Piccadilly (1929, E.A. Dupont, UK) Anna May Wong is a charismatic one and the rest of this British silent ain’t bad either: a not-bad melodrama with a take on racism decades before its time and some elegant filmmaking from Dupont. Charles Laughton, in his first screen appearance, pigs out and then some. B+

The Kite (Randa Chahal Sabbig, Lebanon/France) Romeo and Juliet on a barb-wire-festooned border. A little too content to choog along on national identity signifiers, but works best when it’s portraying the ins and outs of its locale; the best bit would have to be dispersed relatives communicating via megaphone. Filmmaking is a bizarre mix between Iranian and West Hemispherean. B-

Please Teach Me English (Kim Sung-si, South Korea) Shrill, flashy South Korean comedy saved by some trenchant observations (if you don’t speak English, you won’t be able to read corporate logos) and a general sense of getting used to it -- had I not had to review it, I probably would’ve turned it off after five minutes.

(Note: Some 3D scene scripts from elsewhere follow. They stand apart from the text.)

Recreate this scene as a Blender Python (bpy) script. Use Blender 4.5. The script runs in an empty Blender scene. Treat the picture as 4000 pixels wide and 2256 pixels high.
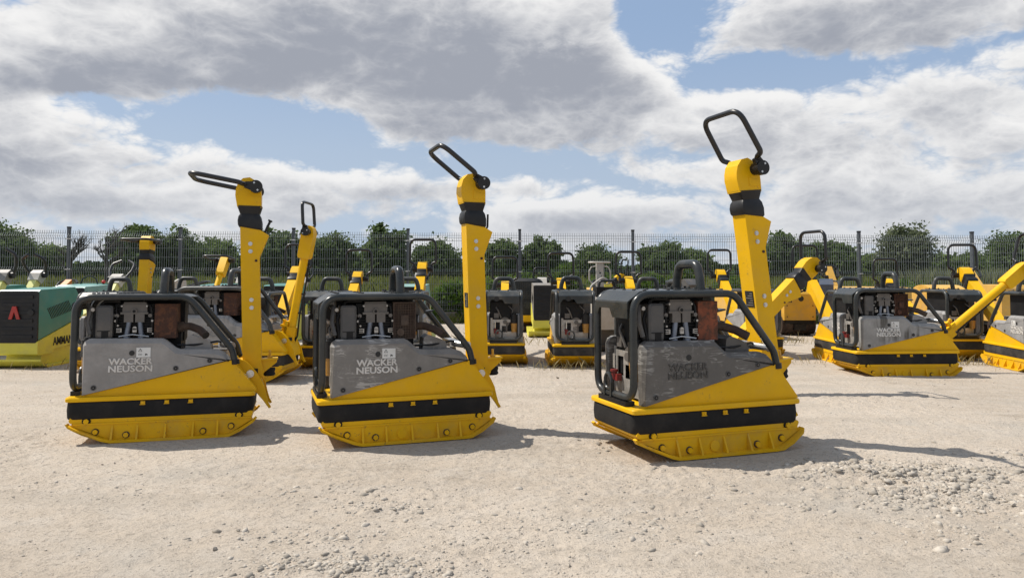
import bpy, bmesh, math, random
import numpy as np
from mathutils import Vector, Matrix
R = math.radians
sc = bpy.context.scene
COL = sc.collection
rng = np.random.default_rng(7)
random.seed(7)

# ---------------------------------------------------------------- camera
cd = bpy.data.cameras.new('camera'); cam = bpy.data.objects.new('camera', cd); COL.objects.link(cam)
cam.location = (0, 0, 1.07)
cam.rotation_euler = (R(90 + 2.3), 0, 0)
cd.sensor_width = 36.0; cd.lens = 2890 / 4000 * 36.0
cd.shift_y = -(1128 - 952) / 4000.0
cd.clip_start = 0.05; cd.clip_end = 5000
sc.camera = cam

# ---------------------------------------------------------------- sun, sky, exposure
SUN_EL = R(54.0); SUN_DIR = Vector((-0.955 * math.cos(SUN_EL), 0.297 * math.cos(SUN_EL), math.sin(SUN_EL)))
sd = bpy.data.lights.new('sun', 'SUN'); sun = bpy.data.objects.new('sun', sd); COL.objects.link(sun)
sd.energy = 5.0; sd.angle = R(0.53); sd.color = (1.0, 0.94, 0.85)
sun.rotation_euler = SUN_DIR.to_track_quat('Z', 'Y').to_euler()
sc.view_settings.view_transform = 'Standard'; sc.view_settings.look = 'None'
sc.view_settings.exposure = 0.15; sc.view_settings.gamma = 1.0

def px_dir(x, y):
    """direction (azimuth from +Y to the right, elevation) of a photograph point in the 2576 wide view"""
    s = 4000 / 2576
    u = (x * s - 2000) / 2890; v = (1068 - y * s) / 2890
    az = math.atan(u); return az, math.atan(v * math.cos(az))

class NT:
    """small helper for building node graphs"""
    def __init__(s, tree): s.t = tree; s.n = tree.nodes; s.l = tree.links
    def node(s, kind, **kw):
        n = s.n.new(kind)
        for k, v in kw.items(): setattr(n, k, v)
        return n
    def put(s, sock, v):
        if isinstance(v, (int, float)): sock.default_value = v
        elif isinstance(v, (tuple, list)): sock.default_value = v
        else: s.l.new(v, sock)
    def m(s, op, a, b=None, c=None, clamp=False):
        n = s.n.new('ShaderNodeMath'); n.operation = op; n.use_clamp = clamp
        for i, v in enumerate((a, b, c)):
            if v is not None: s.put(n.inputs[i], v)
        return n.outputs[0]
    def ramp(s, v, lo, hi, a=0.0, b=1.0, smooth=True):
        n = s.n.new('ShaderNodeMapRange'); n.interpolation_type = 'SMOOTHSTEP' if smooth else 'LINEAR'
        s.put(n.inputs[0], v); n.inputs[1].default_value = lo; n.inputs[2].default_value = hi
        n.inputs[3].default_value = a; n.inputs[4].default_value = b
        return n.outputs[0]
    def mix(s, f, a, b, blend='MIX'):
        n = s.n.new('ShaderNodeMix'); n.data_type = 'RGBA'; n.blend_type = blend
        s.put(n.inputs[0], f)
        s.put(n.inputs[6], a if not isinstance(a, tuple) else tuple(a) + (1,) * (4 - len(a)))
        s.put(n.inputs[7], b if not isinstance(b, tuple) else tuple(b) + (1,) * (4 - len(b)))
        return n.outputs[2]
    def noise(s, vec, scale, detail=4, rough=0.55, dist=0.0, lac=2.0, dim='3D'):
        n = s.n.new('ShaderNodeTexNoise'); n.noise_dimensions = dim
        if vec is not None: s.l.new(vec, n.inputs['Vector'])
        n.inputs['Scale'].default_value = scale; n.inputs['Detail'].default_value = detail
        n.inputs['Roughness'].default_value = rough; n.inputs['Distortion'].default_value = dist
        n.inputs['Lacunarity'].default_value = lac
        return n.outputs[0]
    def comb(s, x, y, z=0.0):
        n = s.n.new('ShaderNodeCombineXYZ')
        for i, v in enumerate((x, y, z)): s.put(n.inputs[i], v)
        return n.outputs[0]
    def mapping(s, vec, scale=(1, 1, 1), rot=(0, 0, 0), loc=(0, 0, 0)):
        n = s.n.new('ShaderNodeMapping'); s.l.new(vec, n.inputs[0])
        n.inputs['Scale'].default_value = scale; n.inputs['Rotation'].default_value = rot; n.inputs['Location'].default_value = loc
        return n.outputs[0]

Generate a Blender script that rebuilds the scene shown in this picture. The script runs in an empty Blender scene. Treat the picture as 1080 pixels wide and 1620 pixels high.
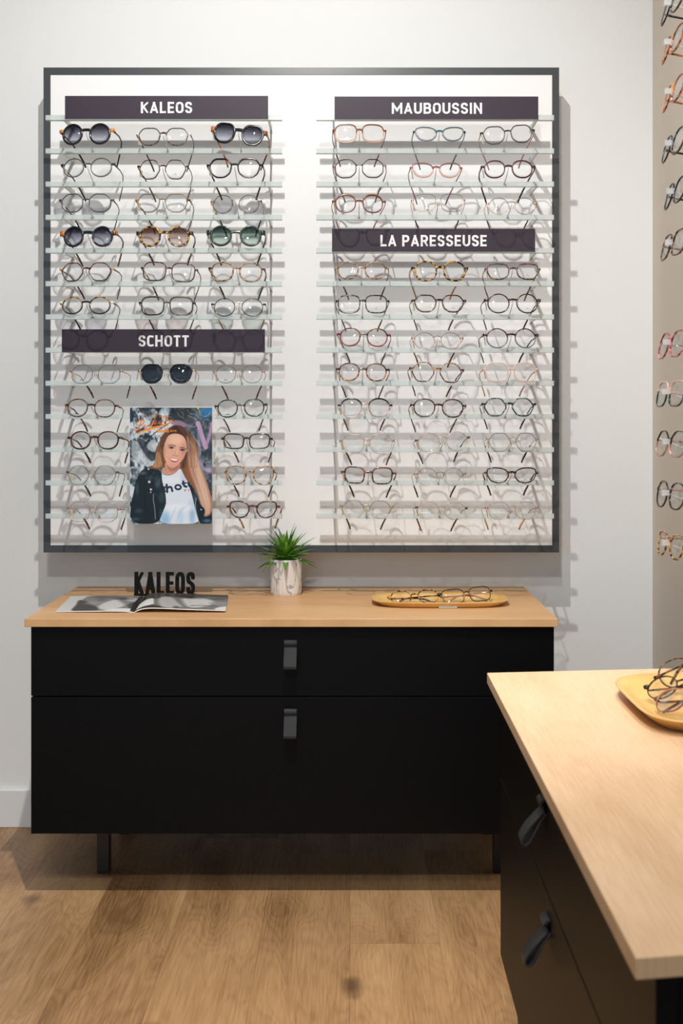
import bpy, bmesh, math, random
import numpy as np
from mathutils import Vector, Matrix

S = bpy.context.scene
COL = S.collection
PI = math.pi
R = math.radians
random.seed(7)

# ------------------------------------------------------------------ camera
CAMY, CAMZ, FPX = -3.24, 1.10, 1890.0
VPX, VPY = 553.0, 665.0
cam = bpy.data.objects.new('camera', bpy.data.cameras.new('camera'))
COL.objects.link(cam)
cam.location = (0, CAMY, CAMZ)
cam.rotation_euler = (PI / 2, 0, 0)
cam.data.sensor_fit = 'VERTICAL'
cam.data.sensor_height = 36.0
cam.data.lens = 36.0 * FPX / 1620.0
cam.data.shift_x = -(VPX - 540.0) / 1620.0
cam.data.shift_y = (VPY - 810.0) / 1620.0
cam.data.clip_start = 0.05
cam.data.dof.use_dof = True
cam.data.dof.focus_distance = 2.95
cam.data.dof.aperture_fstop = 8.0
S.camera = cam

# ------------------------------------------------------------------ light
S.view_settings.view_transform = 'Standard'
S.view_settings.look = 'None'
S.view_settings.gamma = 1.0
S.view_settings.use_curve_mapping = False
S.view_settings.exposure = 0.0
S.cycles.use_denoising = True
S.cycles.max_bounces = 12
S.cycles.transparent_max_bounces = 24
S.cycles.caustics_reflective = False
S.cycles.caustics_refractive = False
S.cycles.sample_clamp_indirect = 6.0

world = bpy.data.worlds.new('daylight')
S.world = world
world.use_nodes = True
world.node_tree.nodes['Background'].inputs['Color'].default_value = (0.68, 0.84, 1.0, 1)
world.node_tree.nodes['Background'].inputs['Strength'].default_value = 2.15


def spot(name, loc, target, power, size, blend, radius, color):
    l = bpy.data.lights.new(name, 'SPOT')
    l.energy = power
    l.spot_size = R(size)
    l.spot_blend = blend
    l.shadow_soft_size = radius
    l.color = color
    o = bpy.data.objects.new(name, l)
    o.location = loc
    o.rotation_euler = (Vector(target) - Vector(loc)).to_track_quat('-Z', 'Y').to_euler()
    COL.objects.link(o)
    return o


WARM = (1.0, 0.978, 0.935)
spot('ceiling_or_fill_spot', (-0.17, -1.80, 2.98), (-0.24, 0.0, 1.0), 134, 98, 0.9, 0.016, WARM)
spot('ceiling_or_fill_spot', (-0.20, -3.50, 2.98), (-0.05, 0.0, 0.80), 105, 84, 0.9, 0.09, WARM)
spot('ceiling_or_fill_spot', (0.52, -1.05, 2.98), (0.52, -1.95, 0.65), 118, 66, 0.8, 0.025, WARM)
spot('ceiling_or_fill_spot', (-0.10, -2.75, 2.98), (0.82, -0.75, 1.25), 62, 44, 0.9, 0.03, WARM)  # added fill, brightens the beige wall and the eyewear on it
spot('ceiling_or_fill_spot', (-0.55, -2.9, 2.98), (-0.55, -1.5, 0.0), 30, 70, 0.9, 0.04, WARM)
spot('ceiling_or_fill_spot', (-0.19, -1.80, 2.98), (-0.25, -0.95, 0.0), 105, 58, 1.0, 0.016, WARM)  # added twin of the first spot, lifts the floor before the cabinet

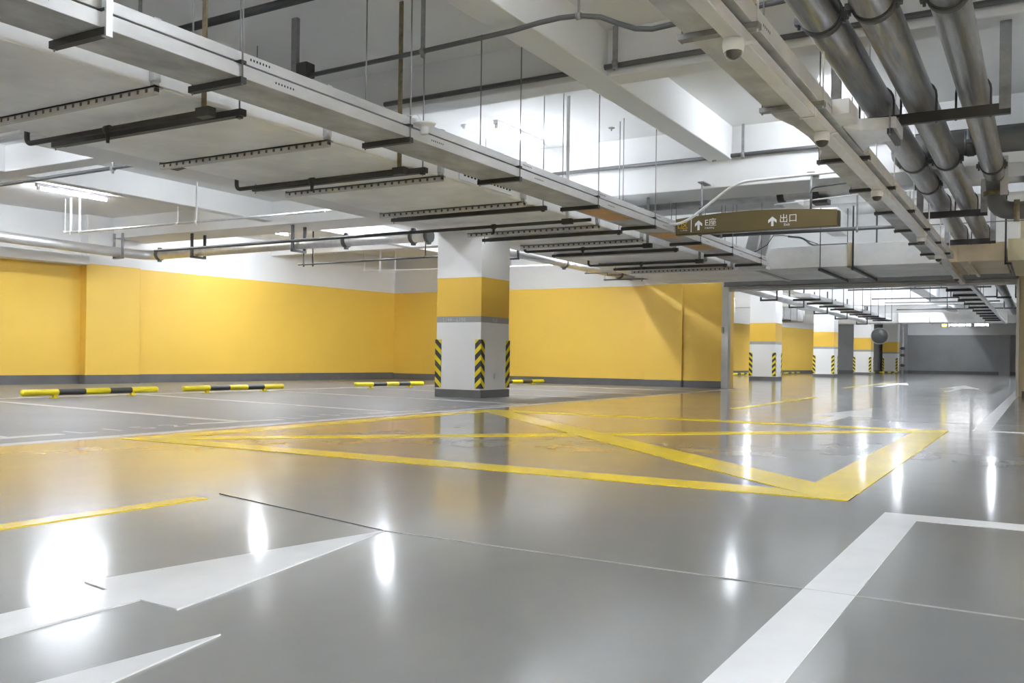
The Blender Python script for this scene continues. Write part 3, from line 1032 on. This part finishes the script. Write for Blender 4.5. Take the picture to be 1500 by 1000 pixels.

Grade, under different circumstances, would be dramatically lower. C

Distant Lights (Hans-Christian Schmid, Germany) Life sucks on the Polish side of the Uber River, and Germany, on the other side, presumably doesn’t. Schmid has technical and structural chops, holding many balls in the air and keeping it moving. But whenever something could conceivably go wrong, it does. Need to do overtime taxi work to pay for your daughter’s pricey communion dress? You will become too tired and crash into a car, forfeitting your day’s profits. That refugee you stuffed in your car and drove across the border for no pay? He will pilfer your camera equipment. That tube of toothpaste in your bathroom? It will be out of its stuff and all the near-by stores will be closed. Again, well put-together. C

[Note: I've been remiss in updating this; you'll notice, if you look to the date of the fest, that I'm doing this pre- stuff on Day Four, for instance. I'll throw up what I've seen projected very soon indeed. Also, I haven't been out to much stuff, mostly due to work, Easter, and a cold I can't quite shake off. I'll be a better fest-attendee soon. I.e., tomorrow.]